Sports

MLB Closes Dugout Software Tabs Used for AI

Major League Baseball disabled custom tabs on dugout iPads when the second half of the season began Wednesday night, cutting off applications that could recommend substitutions, pitch calls, and other decisions traditionally made by players and coaches. The tablets retain league data and video. The live recommendation channel is what closed. [1]

That distinction echoes the paper's July 16 account of MLB publishing a 2027 schedule before labor peace exists. A calendar is an instrument, not a guarantee that games will be played. A software restriction is also an instrument, not proof that every club used artificial intelligence, that a game changed, or that anyone violated the new rule.

MLB executive Morgan Sword described the custom tabs in a June 11 memo to general managers, assistant general managers, and video coordinators. AP obtained the memo after the restriction took effect. It said teams had expanded the iPads beyond their intended purpose and that the midseason change gave clubs time to adjust. [1]

The rule redraws a boundary baseball has been negotiating for a decade. MLB allowed restricted dugout tablets late in the 2015 season and expanded them in 2016. Video disappeared during the shortened 2020 season after the Houston Astros sign-stealing scandal and returned in 2021. [1] Each revision tried to separate legitimate preparation from assistance that can alter a live decision.

Video shows; software recommends

A coach reviewing a pitcher's previous delivery uses a record of what happened. A program recommending the next pitch or substitution converts that record into an instruction during the game. Both depend on data. Only one puts a machine-generated choice beside the person empowered to act.

That does not make the recommendation automatically superior or illicit. Models can be wrong, late, built on incomplete data, or ignored. The public record does not reveal which applications clubs installed, what inputs they used, how recommendations appeared, or whether coaches followed them. It establishes that MLB considered the function outside the tablet's intended role and removed access.

Former Mets reliever Adam Ottavino said the club had used an expensive AI program that helped choose pitches and perhaps other decisions. He said the Mets were the main team that prompted the crackdown and that other clubs also used such tools. The Mets did not comment to AP. [1] Ottavino's account establishes his knowledge and claim; it is not a league-wide audit.

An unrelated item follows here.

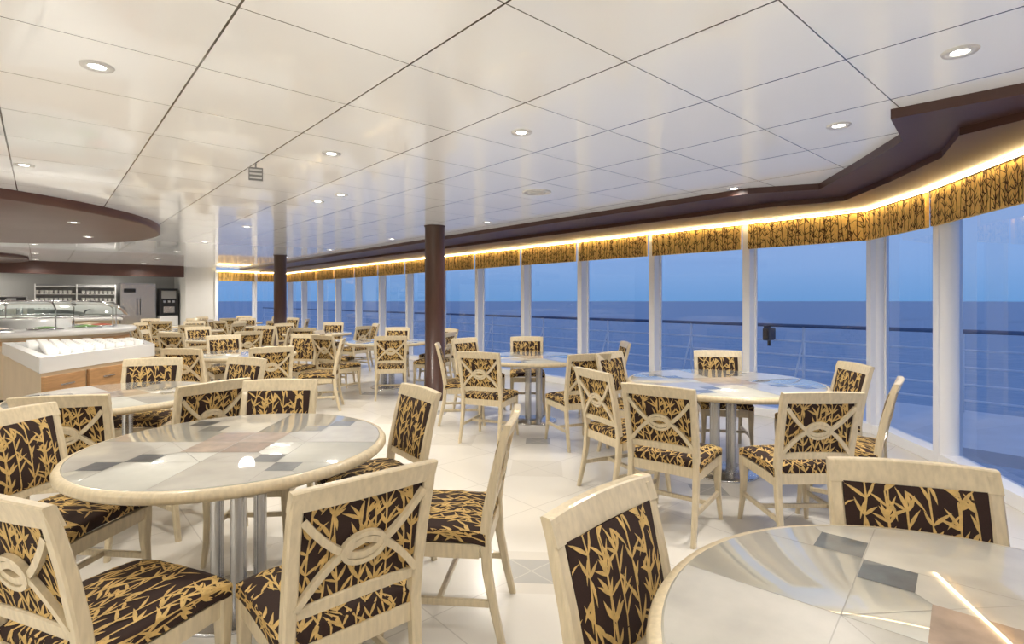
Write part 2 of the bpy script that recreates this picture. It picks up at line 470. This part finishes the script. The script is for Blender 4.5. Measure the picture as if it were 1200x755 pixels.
wallseg('wall_niche',ab(21.2,-5.5),ab(21.2,3.4),0,2.6,WALLG)
wallseg('wall_far',ab(AEND,3.4),ab(AEND,4.25),0,2.6,WALLM,1.9)
# brown beam over the service niche
mb=MB(); mb.box((0,0,2.28),(8.6,.25,.34),BROWN); x,y=ab(AEND-.2,-1.0); mb.obj('trim_beam',(x,y,0),TH)
# columns
for a,b in ((6.37,4.17),(12.87,4.17)):
    mb=MB(); mb.lathe([(.155,0),(.155,.08),(.138,.085),(.138,2.43),(.15,2.432),(.15,2.449)],COLM,48); x,y=ab(a,b); mb.obj('column',(x,y,0))
# discs
mb=MB(); mb.lathe([(0.001,2.35),(2.90,2.35),(2.93,2.36),(2.93,2.449)],BROWN2,128,cap=False); mb.obj('ceiling_disc',(-7.5,6.05,0))
mb=MB(); mb.lathe([(0.001,2.35),(1.97,2.35),(2.0,2.36),(2.0,2.449)],BROWN,96,cap=False); mb.obj('ceiling_disc',(-13.2,11.6,0))

# ------------------------------------------------------------ downlights
mb=MB(); mb.lathe([(.032,-.001),(.032,-.0025),(0.0005,-.0025)],LAMP,20,cap=False)
mb.lathe([(.033,-.001),(.036,-.006),(.062,-.007),(.066,0)],WHITE,24,cap=False)
DL=mb.mesh('downlight')
def downlight(x,y,z=CEIL,power=0):
    place(DL,'downlight',(x,y,z))
    if power:
        l=bpy.data.lights.new('downlight_lamp','SPOT'); l.energy=power; l.spot_size=math.radians(165); l.spot_blend=1; l.shadow_soft_size=.10; l.color=(1,.935,.84)
        o=bpy.data.objects.new('downlight_lamp',l); o.location=(x,y,z-.03); COL.objects.link(o)
PW=142
main=[(-1.86,2.39),(1.89,2.25),(1.96,3.2),(.06,3.33),(-1.29,3.81),(-1.7,5.3),(2.08,5.0),(.35,.6)]
for i,(x,y) in enumerate(main): downlight(x,y,power=PW*(.75 if i in (2,6) else .5))
for a in (5.6,8.2,10.8,13.4,16.0,18.4):
    for b in (-.1,2.2,4.5):
        x,y=ab(a,b)
        if math.hypot(x+7.6,y-6.05)<3.2 or math.hypot(x+1.7,y-5.3)<.5: continue
        downlight(x,y,power=PW)
for a,b in ((-.5,-1.5),(1.5,-2.5),(3.5,-4.0),(20.3,-1),(20.3,1.5),(20.2,-3)):
    x,y=ab(a,b)
    if y>YB+.3: downlight(x,y,power=PW*(.6 if a>20 else 1))
for x,y in ((-3.6,.3),(-6.5,.5),(-10,1.5),(-13,5)): downlight(x,y,power=PW)
for t in range(8):
    r=2.3; downlight(-7.6+r*math.cos(t*math.pi/4+.2),6.05+r*math.sin(t*math.pi/4+.2),2.35,power=PW*.4)
# vent, sign
mb=MB(); mb.lathe([(.14,0),(.14,-.008),(.11,-.012),(.11,-.004),(.08,-.004),(.08,-.012),(.05,-.012),(.05,-.004),(0.001,-.004)],WHITE,32,cap=False)
mb.obj('ceiling_vent',(.24,5.17,CEIL))
mb=MB(); mb.box((0,0,-.02),(.012,.012,.04),GREYM); mb.box((0,0,-.08),(.10,.02,.10),GREYM)
for j in range(3): mb.box((0,-.011,-.05-j*.03),(.085,.003,.014),WHITE,bev=0)
mb.obj('exit_sign',(-1.97,4.1,CEIL),.45)

# ------------------------------------------------------------ buffet counter
mb=MB()
foot=[(-3.72,4.2),(-3.75,5.6),(-4.3,6.2),(-5.5,5.75)]
def inset(poly,d):
    cx=sum(p[0] for p in poly)/len(poly); cy=sum(p[1] for p in poly)/len(poly)
    return [lerp(p,(cx,cy),d) for p in poly]
mb.prism(inset(foot,.06),0,.1,BLACK)
mb.prism(inset(foot,.02),.1,.82,CREAM)
mb.prism(foot,.82,.88,CORIAN)
inn=inset(foot,.14)
mb.prism(inset(foot,.13),.879,.884,GREYM)
for i in range(4):
    j=(i+1)%4; mb.prism([foot[i],foot[j],inn[j],inn[i]],.878,.945,CORIAN)
f0,f1=Vector((*foot[0],0)),Vector((*foot[1],0))
ang=math.atan2(f1.y-f0.y,f1.x-f0.x); R_=Matrix.Rotation(ang,4,'Z')
for i in range(3):
    p=f0.lerp(f1,(i+.5)/3)+Vector((.005,0,.65)); mb.box(p,(.42,.03,.28),OAK,R_)
    mb.box(p+Vector((.03,0,.06)),(.14,.012,.012),CHROME,R_)
    p=p+Vector((0,0,-.32)); mb.box(p,(.42,.03,.30),OAK,R_)
mb.obj('buffet_counter')
def inside(pt,poly):
    s=[]
    for i in range(len(poly)):
        a,b=poly[i],poly[(i+1)%len(poly)]
        s.append((b[0]-a[0])*(pt[1]-a[1])-(b[1]-a[1])*(pt[0]-a[0]))
    return all(v>0 for v in s) or all(v<0 for v in s)
mb=MB(); inn2=inset(foot,.22)
for i in range(18):
    for j in range(16):
        x=-3.8-.125*j; y=4.3+.13*i
        if inside((x,y),inn2): mb.lathe([(.022,0),(.036,.03),(.041,.095),(.037,.093),(.02,.008)],CHINA,12,(x,y,.8855),cap=False)
mb.obj('coffee_cups')
# round buffet island with curved glass guard
mb=MB()
mb.lathe([(1.20,0),(1.20,.1)],BLACK,64,cap=False)
mb.lathe([(1.22,.1),(1.22,.90)],CREAM,64,cap=False)
mb.lathe([(1.235,.80),(1.235,.86)],OAK,64,cap=False)
mb.lathe([(1.22,.90),(1.30,.91),(1.32,.93),(1.32,.97),(1.30,.985),(.001,.985)],CORIAN,64,cap=False)
mb.lathe([(.5,.985),(.5,1.12),(.001,1.12)],CORIAN,48,cap=False)
for i in range(10):
    t=i*math.pi/5; c=(.86*math.cos(t),.86*math.sin(t),.986)
    mb.lathe([(.20,0),(.205,.02),(.17,.022),(.17,.008)],CHROME,24,c,cap=False)
    mb.lathe([(.17,.01),(.12,.035),(.001,.05)],(FOODG,FOODR,CREAM)[i%3],20,c,cap=False)
mb.lathe([(1.22,1.16),(1.17,1.28),(1.02,1.36),(.80,1.38)],GGLASS,64,cap=False)
for i in range(8):
    t=i*math.pi/4+.2; ca,sa=math.cos(t),math.sin(t)
    mb.tube([(1.12*ca,1.12*sa,.985),(1.12*ca,1.12*sa,1.28),(1.0*ca,1.0*sa,1.365),(.8*ca,.8*sa,1.385)],.011,CHROME,8)
for r,z in ((1.225,1.16),(.80,1.385)):
    mb.tube([(r*math.cos(k*math.pi/24),r*math.sin(k*math.pi/24),z) for k in range(49)],.010,CHROME,8)
mb.obj('salad_bar',(-7.25,8.0,0))
# second counter
mb=MB()
mb.box((0,0,.5),(2.6,.9,1.0),CREAM,bev=.02); mb.box((0,0,1.02),(2.7,1.0,.05),CORIAN,bev=.02)
for i in range(4): mb.box((-.95+i*.63,-.455,.55),(.58,.02,.7),OAK)
for i in range(7): mb.lathe([(.05,1.045),(.12,1.06),(.13,1.09)],CHINA,20,(-1.1+i*.33,0,0))
x,y=ab(13.9,-.1); mb.obj('serving_counter',(x,y,0),TH)
# service niche furniture
def nobj(mb,name,b,a=20.75): x,y=ab(a,b); return mb.obj(name,(x,y,0),TH)
mb=MB(); mb.box((0,0,.44),(6.2,.6,.88),CREAM); mb.box((0,0,.9),(6.25,.64,.05),CORIAN)
for i in range(8): mb.box((-2.7+i*.77,-.31,.45),(.72,.02,.7),WHITE)
nobj(mb,'back_counter',-1.45)
mb=MB(); mb.box((0,0,.98),(.92,.7,1.9),CHROME); mb.box((-.23,-.36,.98),(.44,.03,1.8),CHROME); mb.box((.23,-.36,.98),(.44,.03,1.8),CHROME)
mb.box((-.04,-.39,1.2),(.02,.03,.5),BLACK); mb.box((.04,-.39,1.2),(.02,.03,.5),BLACK); mb.box((-.23,-.38,1.7),(.3,.01,.12),BLACK); nobj(mb,'refrigerator',2.3,20.7)
mb=MB(); mb.box((0,0,.45),(.5,.6,.9),WHITE); mb.box((0,0,1.35),(.5,.5,.85),BLACK); mb.box((0,-.26,1.58),(.4,.02,.25),GREYM); mb.box((.0,-.27,1.1),(.3,.05,.2),CHROME)
for j in range(3): mb.box((-.12+j*.12,-.275,1.36),(.07,.02,.07),CHROME)
nobj(mb,'drinks_dispenser',3.08,20.4)
mb=MB(); mb.box((0,.1,1.5),(1.9,.3,.75),GREYM)
for j in range(4):
    mb.box((0,-.16,1.14+j*.22),(1.88,.22,.02),WHITE)
for sx in (-.93,0,.93): mb.box((sx,-.16,1.5),(.03,.22,.75),WHITE)
for j in range(3):
    for i in range(18):
        if abs(i-8.5)>.6: mb.lathe([(.025,0),(.042,.04),(.045,.10),(.04,.10),(.02,.01)],CHINA,10,(-.89+i*.105,-.16,1.152+j*.22),cap=False)
nobj(mb,'cup_shelf',.8)
mb=MB(); mb.box((0,0,.96),(.7,.4,.06),CHROME); mb.box((0,.05,1.25),(.66,.3,.55),CHROME); mb.box((0,-.12,1.42),(.6,.1,.14),BLACK); mb.box((0,-.18,1.42),(.2,.02,.08),GREYM)
for s_ in (-.17,.17): mb.lathe([(.07,.991),(.07,1.2),(.03,1.23)],CHROME,16,(s_,-.10,0))
nobj(mb,'coffee_machine',-.62,20.6)

# ------------------------------------------------------------ exterior
def off(a,d): return ab(a,6.6+d)
mb=MB()
mb.prism([off(-12,.12),off(-12,2.4),off(30,2.4),off(30,.12)],-.15,-.03,DECK); 
mb.obj('deck')
mb=MB()
for z,r,m in ((1.0,.028,RAIL),(.76,.014,RAILW),(.54,.014,RAILW),(.32,.014,RAILW),(.12,.014,RAILW)):
    mb.tube([(*off(-12,2.25),z),(*off(30,2.25),z)],r,m)
a=-12
while a<30:
    mb.tube([(*off(a,2.25),-.03),(*off(a,2.25),1.0)],.02,RAILW); mb.tube([(*off(a+.1,2.05),-.03),(*off(a,2.25),.8)],.014,RAILW); a+=1.9
mb.obj('deck_railing')
mb=MB(); mb.box((0,0,0),(.28,.1,.20),BLACK,bev=.02); mb.box((0,0,-.13),(.04,.04,.12),BLACK); mb.box((0,.03,.1),(.2,.03,.06),BLACK); x,y=off(3.68,2.15); mb.obj('deck_floodlight',(x,y,.86),TH)
SEA,nt,b=new_mat('sea_water')
b.inputs['Base Color'].default_value=(.06,.20,.38,1); b.inputs['Roughness'].default_value=.35
nz=nt.nodes.new('ShaderNodeTexNoise'); nz.inputs['Scale'].default_value=.15; nz.inputs['Detail'].default_value=6
tc=nt.nodes.new('ShaderNodeTexCoord'); nt.links.new(tc.outputs['Object'],nz.inputs['Vector'])
bp=nt.nodes.new('ShaderNodeBump'); bp.inputs['Strength'].default_value=.6; bp.inputs['Distance'].default_value=1
nt.links.new(nz.outputs['Fac'],bp.inputs['Height']); nt.links.new(bp.outputs[0],b.inputs['Normal'])
mb=MB(); mb.add([(-6000,-3000,-14),(6000,-3000,-14),(6000,8000,-14),(-6000,8000,-14)],[[0,1,2,3]],SEA); mb.obj('sea')
# world: dusk sky gradient
w=bpy.data.worlds.new('dusk_sky'); sc.world=w; w.use_nodes=True; nt=w.node_tree
bg=nt.nodes['Background']; tc=nt.nodes.new('ShaderNodeTexCoord'); sp=nt.nodes.new('ShaderNodeSeparateXYZ'); r=nt.nodes.new('ShaderNodeValToRGB')
nt.links.new(tc.outputs['Generated'],sp.inputs[0]); nt.links.new(sp.outputs['Z'],r.inputs[0]); nt.links.new(r.outputs[0],bg.inputs[0])
e=r.color_ramp.elements; e[0].position=0; e[0].color=(.17,.36,.66,1); e[1].position=.6; e[1].color=(.24,.35,.64,1)
x=e.new(.05); x.color=(.25,.42,.72,1); x=e.new(.20); x.color=(.38,.49,.78,1)
bg.inputs[1].default_value=1.05
# ------------------------------------------------------------ camera
cd=bpy.data.cameras.new('camera'); cam=bpy.data.objects.new('camera',cd); COL.objects.link(cam)
cam.location=(0,0,1.4); cam.rotation_euler=(math.pi/2,0,0); cd.sensor_width=36; cd.lens=18.75; cd.shift_y=-25.5/1200; cd.clip_start=.02; cd.clip_end=20000
sc.camera=cam
try:
    sc.view_settings.view_transform='Standard'; sc.view_settings.exposure=0
except Exception as ex: print(ex)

The competition committee had reviewed the matter and found clubs compliant with existing regulations. [1] That finding sits beside the new prohibition. It suggests MLB changed the boundary rather than publicly announcing punishment for a past violation. A technology can be permissible under yesterday's rule and prohibited under today's without retroactively proving cheating.

The discourse outruns the denominator

One verified X user wrote, "The Old Heads 100% saw this coming," framing the ban as overdue. The Athletic's verified post said teams were, in many cases, installing custom applications beyond the iPads' intended purpose. The posts capture a traditionalist reaction and a reported mechanism. Neither supplies the number of clubs, a competitive effect, a violation, or a sanction.

Aaron Judge told AP he could not believe teams were making decisions from AI. Toronto manager John Schneider called real-time pitch-calling assistance strange. Arizona manager Torey Lovullo said AI was entering everyone's arena and warned that people who ignored it would be rolled over. [1] Their reactions expose the cultural dispute: whether recommendation software is foreign to baseball judgment or the next form of analysis.

Baseball has never separated human decisions from information. Scouting reports, video rooms, defensive shifts, biomechanical analysis, and probabilistic matchups all shape what a manager does. The practical line is not technology versus instinct. It is which information may reach which device at which moment, and whether every club plays under an inspectable rule.

The restriction begins that rule but does not complete it. AP's account does not publish the full memo, define every prohibited function, identify audit logs, specify retention requirements, or state penalties for circumvention. [1] A custom tab can disappear while the same recommendation moves to a coach before the game, a printout, another device, or a human intermediary. Enforcement depends on scope.

The next audit belongs to labor as well as competition

Machine recommendations also affect workers. Coaches and analysts may gain influence if their systems shape live calls, or lose it if a vendor's output replaces their judgment. Players may be evaluated through tools they cannot inspect. Vendors may hold club data and proprietary models beyond the reach of ordinary league review.

Those questions do not prove harm. They identify the records a mature policy needs: approved software, disclosed vendors, input and output logs, bargaining rights, independent review, and a route to challenge errors. MLB's competition concern is only one column.

By Friday, the custom tabs were inaccessible and clubs had begun the second half under the restriction. [1] No cited evidence showed that a particular recommendation changed a pitch, substitution, play, or result. No club had been publicly sanctioned, and no circumvention had been established.

The news is therefore precise. MLB permitted tablets for video and league data, watched custom applications become recommendation systems, and closed that channel. The two X posts call the move foreseeable and team-driven. AP shows the operating rule. What remains is the denominator, the audit, the labor effect, and the penalty that would make the new line enforceable.